Kent Müzesinin 101'inci sergisi olma özelliğini de taşıyan enstalasyon çalışması, Çağdaş Sanat Sergileme Tekniği olarak da biliniyor. Enstalasyon çalışmalarında sanat eseri kavramı bir resim ya da bir heykel değil, doğrudan mekanın kendisi.
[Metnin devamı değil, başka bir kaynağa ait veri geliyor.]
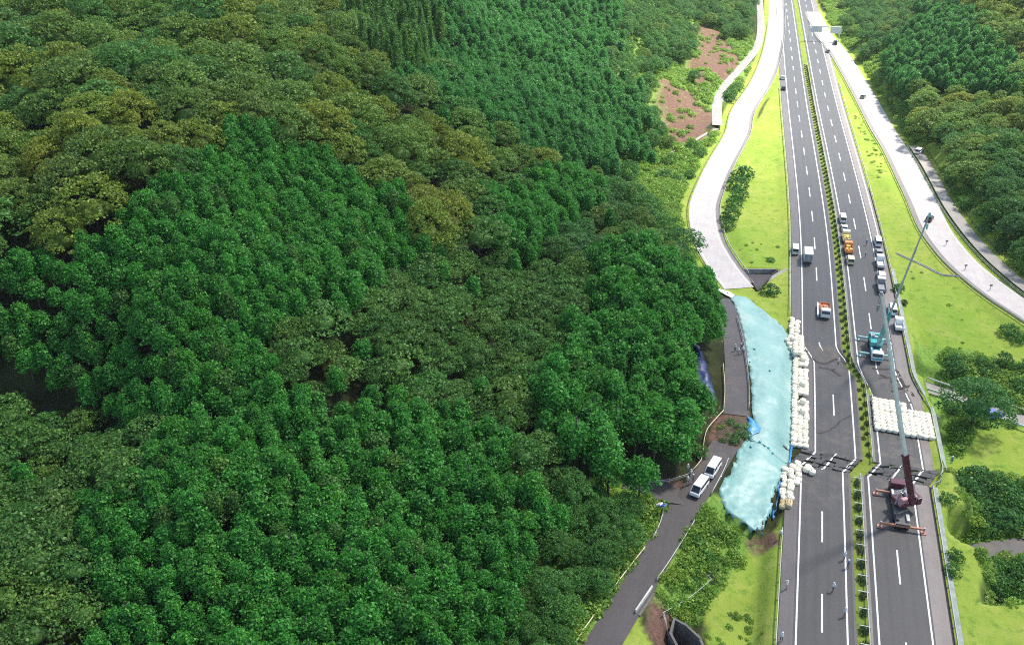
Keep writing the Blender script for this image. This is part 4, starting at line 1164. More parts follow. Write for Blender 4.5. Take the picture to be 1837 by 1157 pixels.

Sanatçılar mekana müdahale ederek çalışmalarına hayat veriyor.

İnegöl Kent Müzesinde izlenime sunulan "Gerçek 'Sen' Hangimiz Gerçeğiz" isimli bu çalışmada da toplumsal bir sorun olan ötekileştirme kavramının kişinin önce kendini tanımlamasıyla son bulacağı düşünülerek bu bağlamda bir yüzleştirme amaçlandı.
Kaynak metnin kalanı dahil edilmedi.